• [Direction]:
Set down, please, exactly the lines below that run from the line with "Write a Blender" to the line with "random.seed(5)", both lines included.

• [Entries]:
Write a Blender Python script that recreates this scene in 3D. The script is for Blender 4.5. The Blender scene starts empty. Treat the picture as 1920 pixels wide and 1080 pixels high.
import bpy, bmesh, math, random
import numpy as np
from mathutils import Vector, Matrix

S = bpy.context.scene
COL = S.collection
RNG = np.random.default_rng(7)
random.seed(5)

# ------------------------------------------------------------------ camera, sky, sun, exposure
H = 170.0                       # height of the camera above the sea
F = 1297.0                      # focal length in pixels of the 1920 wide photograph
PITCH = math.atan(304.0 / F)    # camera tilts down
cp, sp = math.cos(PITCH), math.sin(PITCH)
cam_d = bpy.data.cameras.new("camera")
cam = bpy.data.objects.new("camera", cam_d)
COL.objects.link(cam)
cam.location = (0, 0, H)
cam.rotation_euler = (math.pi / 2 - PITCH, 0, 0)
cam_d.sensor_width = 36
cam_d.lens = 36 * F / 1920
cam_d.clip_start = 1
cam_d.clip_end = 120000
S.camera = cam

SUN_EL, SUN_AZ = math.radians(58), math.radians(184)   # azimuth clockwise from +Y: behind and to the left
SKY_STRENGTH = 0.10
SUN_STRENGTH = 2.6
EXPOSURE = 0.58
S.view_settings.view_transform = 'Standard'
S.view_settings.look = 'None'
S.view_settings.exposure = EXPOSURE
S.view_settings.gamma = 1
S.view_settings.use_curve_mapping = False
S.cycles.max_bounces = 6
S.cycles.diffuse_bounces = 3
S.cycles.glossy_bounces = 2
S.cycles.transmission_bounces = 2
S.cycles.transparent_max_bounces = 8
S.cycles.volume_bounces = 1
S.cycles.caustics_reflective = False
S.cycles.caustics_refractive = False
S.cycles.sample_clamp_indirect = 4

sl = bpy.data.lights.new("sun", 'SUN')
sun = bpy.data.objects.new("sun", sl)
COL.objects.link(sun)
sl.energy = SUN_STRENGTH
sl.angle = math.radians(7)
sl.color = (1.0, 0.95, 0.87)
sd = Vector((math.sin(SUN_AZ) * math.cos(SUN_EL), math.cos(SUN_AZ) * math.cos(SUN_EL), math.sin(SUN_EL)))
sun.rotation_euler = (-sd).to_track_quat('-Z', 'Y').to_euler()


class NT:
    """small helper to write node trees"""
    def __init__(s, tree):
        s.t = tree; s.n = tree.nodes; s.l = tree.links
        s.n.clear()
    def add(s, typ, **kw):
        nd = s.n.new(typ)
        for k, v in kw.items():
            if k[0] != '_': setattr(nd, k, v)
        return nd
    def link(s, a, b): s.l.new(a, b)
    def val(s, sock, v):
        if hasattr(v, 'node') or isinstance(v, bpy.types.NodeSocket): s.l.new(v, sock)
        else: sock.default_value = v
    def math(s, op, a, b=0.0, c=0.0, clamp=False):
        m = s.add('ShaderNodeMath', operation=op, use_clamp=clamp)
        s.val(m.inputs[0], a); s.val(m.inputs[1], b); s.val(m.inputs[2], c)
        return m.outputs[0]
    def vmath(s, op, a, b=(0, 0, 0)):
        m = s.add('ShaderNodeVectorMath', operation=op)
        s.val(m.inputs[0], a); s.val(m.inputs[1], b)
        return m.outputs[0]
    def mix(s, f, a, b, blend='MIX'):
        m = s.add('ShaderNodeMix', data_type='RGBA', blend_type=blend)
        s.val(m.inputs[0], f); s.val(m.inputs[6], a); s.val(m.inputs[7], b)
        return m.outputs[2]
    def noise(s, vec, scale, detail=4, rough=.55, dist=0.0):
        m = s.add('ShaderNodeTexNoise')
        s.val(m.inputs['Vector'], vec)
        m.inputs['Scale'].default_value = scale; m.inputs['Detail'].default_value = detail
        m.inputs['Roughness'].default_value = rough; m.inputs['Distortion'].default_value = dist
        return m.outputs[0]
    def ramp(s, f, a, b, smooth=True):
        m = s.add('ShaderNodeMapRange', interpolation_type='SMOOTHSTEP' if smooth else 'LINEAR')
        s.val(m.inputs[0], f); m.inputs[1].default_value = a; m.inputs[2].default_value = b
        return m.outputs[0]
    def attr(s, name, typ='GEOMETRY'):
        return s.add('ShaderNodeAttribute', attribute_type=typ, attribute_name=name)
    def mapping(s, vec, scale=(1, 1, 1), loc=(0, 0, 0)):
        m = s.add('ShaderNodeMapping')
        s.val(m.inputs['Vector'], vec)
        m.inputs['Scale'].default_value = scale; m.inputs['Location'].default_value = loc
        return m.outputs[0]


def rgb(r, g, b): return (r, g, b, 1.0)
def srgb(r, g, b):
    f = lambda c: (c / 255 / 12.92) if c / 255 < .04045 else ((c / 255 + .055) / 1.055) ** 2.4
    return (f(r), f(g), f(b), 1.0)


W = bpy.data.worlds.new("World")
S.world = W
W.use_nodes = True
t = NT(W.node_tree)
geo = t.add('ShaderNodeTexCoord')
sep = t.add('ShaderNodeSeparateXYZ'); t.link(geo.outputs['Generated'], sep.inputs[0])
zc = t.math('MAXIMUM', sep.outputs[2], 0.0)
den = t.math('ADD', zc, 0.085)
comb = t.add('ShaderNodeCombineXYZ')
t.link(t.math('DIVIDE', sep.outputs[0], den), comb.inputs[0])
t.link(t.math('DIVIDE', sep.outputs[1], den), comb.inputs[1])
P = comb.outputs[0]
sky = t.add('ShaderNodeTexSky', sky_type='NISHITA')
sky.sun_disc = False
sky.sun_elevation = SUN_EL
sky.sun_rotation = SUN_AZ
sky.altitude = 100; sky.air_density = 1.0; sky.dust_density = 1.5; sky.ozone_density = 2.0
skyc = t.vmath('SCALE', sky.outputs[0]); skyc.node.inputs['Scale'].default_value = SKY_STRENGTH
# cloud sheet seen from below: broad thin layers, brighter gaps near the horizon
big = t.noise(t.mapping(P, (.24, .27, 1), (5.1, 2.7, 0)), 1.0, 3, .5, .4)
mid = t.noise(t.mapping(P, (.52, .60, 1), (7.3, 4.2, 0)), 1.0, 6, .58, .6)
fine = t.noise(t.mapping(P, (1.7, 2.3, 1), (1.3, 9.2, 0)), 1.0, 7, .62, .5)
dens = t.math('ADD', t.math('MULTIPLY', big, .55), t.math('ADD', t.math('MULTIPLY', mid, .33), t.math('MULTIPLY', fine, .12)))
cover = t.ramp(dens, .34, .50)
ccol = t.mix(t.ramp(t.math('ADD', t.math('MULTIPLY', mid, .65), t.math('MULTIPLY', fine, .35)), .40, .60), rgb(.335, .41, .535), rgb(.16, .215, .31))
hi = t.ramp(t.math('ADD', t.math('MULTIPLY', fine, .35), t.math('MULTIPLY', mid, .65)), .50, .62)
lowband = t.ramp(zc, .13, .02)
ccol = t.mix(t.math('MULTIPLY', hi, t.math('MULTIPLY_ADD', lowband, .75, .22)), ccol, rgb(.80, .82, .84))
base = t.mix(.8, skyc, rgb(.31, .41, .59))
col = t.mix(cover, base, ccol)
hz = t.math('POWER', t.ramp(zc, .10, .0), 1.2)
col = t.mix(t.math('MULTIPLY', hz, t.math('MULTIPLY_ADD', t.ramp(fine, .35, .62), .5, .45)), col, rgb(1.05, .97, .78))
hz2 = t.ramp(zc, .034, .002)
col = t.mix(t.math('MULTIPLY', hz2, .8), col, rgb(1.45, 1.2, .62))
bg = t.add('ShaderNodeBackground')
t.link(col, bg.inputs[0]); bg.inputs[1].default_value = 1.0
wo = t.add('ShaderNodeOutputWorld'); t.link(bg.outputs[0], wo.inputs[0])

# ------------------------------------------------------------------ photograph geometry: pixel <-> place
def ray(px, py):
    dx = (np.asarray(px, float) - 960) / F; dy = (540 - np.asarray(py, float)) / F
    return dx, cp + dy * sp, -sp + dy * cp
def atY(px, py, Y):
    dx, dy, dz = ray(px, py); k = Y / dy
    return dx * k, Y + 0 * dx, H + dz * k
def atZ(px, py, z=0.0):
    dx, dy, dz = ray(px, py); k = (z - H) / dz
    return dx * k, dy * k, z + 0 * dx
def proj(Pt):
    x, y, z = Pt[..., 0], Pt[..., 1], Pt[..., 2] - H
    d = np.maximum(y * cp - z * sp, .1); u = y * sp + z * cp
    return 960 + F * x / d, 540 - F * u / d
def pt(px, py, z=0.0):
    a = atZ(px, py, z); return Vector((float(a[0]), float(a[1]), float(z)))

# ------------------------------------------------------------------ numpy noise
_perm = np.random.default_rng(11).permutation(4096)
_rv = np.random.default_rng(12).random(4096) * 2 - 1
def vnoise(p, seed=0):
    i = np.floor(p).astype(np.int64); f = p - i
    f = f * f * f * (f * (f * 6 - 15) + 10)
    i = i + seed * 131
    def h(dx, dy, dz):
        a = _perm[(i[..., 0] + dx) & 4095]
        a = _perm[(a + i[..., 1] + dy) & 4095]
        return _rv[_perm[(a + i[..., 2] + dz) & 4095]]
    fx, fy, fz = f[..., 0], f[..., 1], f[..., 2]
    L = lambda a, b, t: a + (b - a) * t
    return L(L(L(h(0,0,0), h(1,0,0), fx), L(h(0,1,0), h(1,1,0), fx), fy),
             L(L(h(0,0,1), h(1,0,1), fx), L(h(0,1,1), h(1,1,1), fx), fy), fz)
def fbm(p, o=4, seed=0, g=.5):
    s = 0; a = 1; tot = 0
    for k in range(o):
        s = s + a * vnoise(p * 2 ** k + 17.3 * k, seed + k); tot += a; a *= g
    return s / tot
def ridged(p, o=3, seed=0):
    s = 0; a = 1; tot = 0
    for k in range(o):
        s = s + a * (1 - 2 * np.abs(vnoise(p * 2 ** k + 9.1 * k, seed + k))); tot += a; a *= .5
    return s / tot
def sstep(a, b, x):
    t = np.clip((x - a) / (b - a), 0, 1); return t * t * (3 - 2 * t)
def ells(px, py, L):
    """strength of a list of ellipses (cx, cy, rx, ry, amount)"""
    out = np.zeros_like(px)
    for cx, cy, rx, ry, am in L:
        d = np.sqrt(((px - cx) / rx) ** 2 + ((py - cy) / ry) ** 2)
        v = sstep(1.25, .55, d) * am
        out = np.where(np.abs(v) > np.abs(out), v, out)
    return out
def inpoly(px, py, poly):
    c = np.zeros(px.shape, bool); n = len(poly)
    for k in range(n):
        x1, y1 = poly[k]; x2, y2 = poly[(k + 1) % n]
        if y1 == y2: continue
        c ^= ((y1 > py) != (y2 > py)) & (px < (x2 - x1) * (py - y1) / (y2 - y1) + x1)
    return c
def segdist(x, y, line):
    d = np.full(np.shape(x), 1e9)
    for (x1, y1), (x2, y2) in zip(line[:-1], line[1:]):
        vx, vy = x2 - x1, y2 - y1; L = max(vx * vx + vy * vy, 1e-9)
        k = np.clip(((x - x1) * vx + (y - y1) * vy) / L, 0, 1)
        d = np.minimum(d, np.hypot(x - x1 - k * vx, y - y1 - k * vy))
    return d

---

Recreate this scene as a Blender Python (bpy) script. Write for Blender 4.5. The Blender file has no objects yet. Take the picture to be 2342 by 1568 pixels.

==

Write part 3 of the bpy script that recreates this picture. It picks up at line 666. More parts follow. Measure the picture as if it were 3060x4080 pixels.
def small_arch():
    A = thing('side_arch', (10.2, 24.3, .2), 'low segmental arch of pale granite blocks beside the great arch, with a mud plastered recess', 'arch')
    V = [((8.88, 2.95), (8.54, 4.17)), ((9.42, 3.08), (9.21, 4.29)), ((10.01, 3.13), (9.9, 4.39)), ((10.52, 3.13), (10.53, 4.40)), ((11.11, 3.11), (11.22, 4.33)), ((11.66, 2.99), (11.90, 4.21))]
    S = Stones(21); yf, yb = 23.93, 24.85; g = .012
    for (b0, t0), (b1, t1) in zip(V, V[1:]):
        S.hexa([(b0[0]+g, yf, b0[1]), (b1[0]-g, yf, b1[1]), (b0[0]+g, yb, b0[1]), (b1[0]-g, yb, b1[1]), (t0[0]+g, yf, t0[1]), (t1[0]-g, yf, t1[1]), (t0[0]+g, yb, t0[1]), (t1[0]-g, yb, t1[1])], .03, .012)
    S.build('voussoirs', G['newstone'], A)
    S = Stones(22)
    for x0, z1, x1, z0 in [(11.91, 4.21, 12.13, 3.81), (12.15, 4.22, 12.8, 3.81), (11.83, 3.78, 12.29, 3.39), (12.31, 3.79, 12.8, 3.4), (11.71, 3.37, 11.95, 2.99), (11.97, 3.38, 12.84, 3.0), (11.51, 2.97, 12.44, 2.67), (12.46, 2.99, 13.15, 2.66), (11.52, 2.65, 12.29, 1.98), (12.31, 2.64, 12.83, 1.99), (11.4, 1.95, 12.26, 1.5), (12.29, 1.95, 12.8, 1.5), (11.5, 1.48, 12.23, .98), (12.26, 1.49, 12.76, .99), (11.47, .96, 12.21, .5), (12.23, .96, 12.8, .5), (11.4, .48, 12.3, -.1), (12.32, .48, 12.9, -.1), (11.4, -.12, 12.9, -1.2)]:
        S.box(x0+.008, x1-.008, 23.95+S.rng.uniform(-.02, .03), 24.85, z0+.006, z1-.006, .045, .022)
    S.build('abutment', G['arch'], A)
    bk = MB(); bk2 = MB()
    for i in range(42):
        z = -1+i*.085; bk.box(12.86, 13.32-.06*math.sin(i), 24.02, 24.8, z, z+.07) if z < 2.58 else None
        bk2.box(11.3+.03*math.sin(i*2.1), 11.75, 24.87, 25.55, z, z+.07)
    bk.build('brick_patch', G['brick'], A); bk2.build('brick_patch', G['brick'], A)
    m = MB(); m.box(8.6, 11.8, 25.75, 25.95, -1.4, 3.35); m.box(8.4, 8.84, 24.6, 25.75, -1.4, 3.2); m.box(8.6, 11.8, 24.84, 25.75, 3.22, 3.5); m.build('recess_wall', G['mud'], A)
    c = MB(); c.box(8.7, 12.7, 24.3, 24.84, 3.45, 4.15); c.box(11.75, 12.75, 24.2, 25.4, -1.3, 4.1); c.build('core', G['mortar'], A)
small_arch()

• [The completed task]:
Write a Blender Python script that recreates this scene in 3D. The script is for Blender 4.5. The Blender scene starts empty. Treat the picture as 1920 pixels wide and 1080 pixels high.
import bpy, bmesh, math, random
import numpy as np
from mathutils import Vector, Matrix

S = bpy.context.scene
COL = S.collection
RNG = np.random.default_rng(7)
random.seed(5)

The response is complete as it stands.